Calculating Orbit Distance from Equator w/ Particle in Bowl

[Päällikkö]

I suppose I could've used the "Fast particle in a bowl" thread, but as this is a different problem, I decided not to.

If you set a particle to move in a frictionless bowl (radius R) at the velocity v, how far is the orbit from the equator?

I got the following equations:
$$tan\alpha = \frac{v^2}{gr}$$
$$r = Rsin\alpha$$
$$d = Rcos\alpha$$
where g is the constant 9,81$$\frac{m}{s^2}$$ and r the radius of the orbit.

I ended up with $$d = \frac{\frac{v^2}{gR}-\sqrt{(\frac{v^2}{gR})^2+4}}{-2}R$$, which seems a little complicated but gives reasonable answers. I haven't yet figured out why it only works with - in front of the square root (I got both plus and minus when I solved the equations). Is my solution correct?

 

[siddharth]

I got
$$d = \frac {-v^2 + \sqrt {v^4 + 4g^2r^2}}{2g}$$
I think that's the same as what you got.
By putting v=0, I get d=R. Which is a reasonable answer.

I got a quadratic in d. That's where the minus sign came from.

 

[Päällikkö]

I got
$$d = \frac {-v^2 + \sqrt {v^4 + 4g^2r^2}}{2g}$$
I think that's the same as what you got.

Yep, it is the same.

By putting v=0, I get d=R. Which is a reasonable answer.

I got a quadratic in d. That's where the minus sign came from.

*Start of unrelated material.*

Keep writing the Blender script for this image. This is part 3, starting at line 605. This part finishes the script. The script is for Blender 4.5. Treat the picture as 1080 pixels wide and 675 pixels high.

I got a quadratic too, from which I get two solutions (the plus/minus-sign). I'm uncertain why the other solution is wrong.

 

[siddharth]

I took the value of d to be from the center of the bowl to the projection of the particle on the vertical axis.

This value must be positive.If I take one of the solutions of the quadratic, then the value of d will always be negative.

Because this is not possible (ie, the value of d must always be positive as the particle moves only in the bowl), I rejected the value and took the other value.

 

[Päällikkö]

This value must be positive.If I take one of the solutions of the quadratic, then the value of d will always be negative.

The outcome cannot be predicted before the final solution(s), or can it?

Is taking a derivative the only "proper" way to figure out which solution is correct?

 

[siddharth]

'd' must be positive because the way I measure it, a negative value of 'd' would mean that the particle is above the hemi-spherical bowl (Where there is no bowl!).Thus, in the context of the question, this answer can be neglected.

 

[Päällikkö]

'd' must be positive because the way I measure it, a negative value of 'd' would mean that the particle is above the hemi-spherical bowl (Where there is no bowl!).Thus, in the context of the question, this answer can be neglected.

Yes, I know it. But without a calculator or taking derivative, is there a way to figure out which of the solutions is right?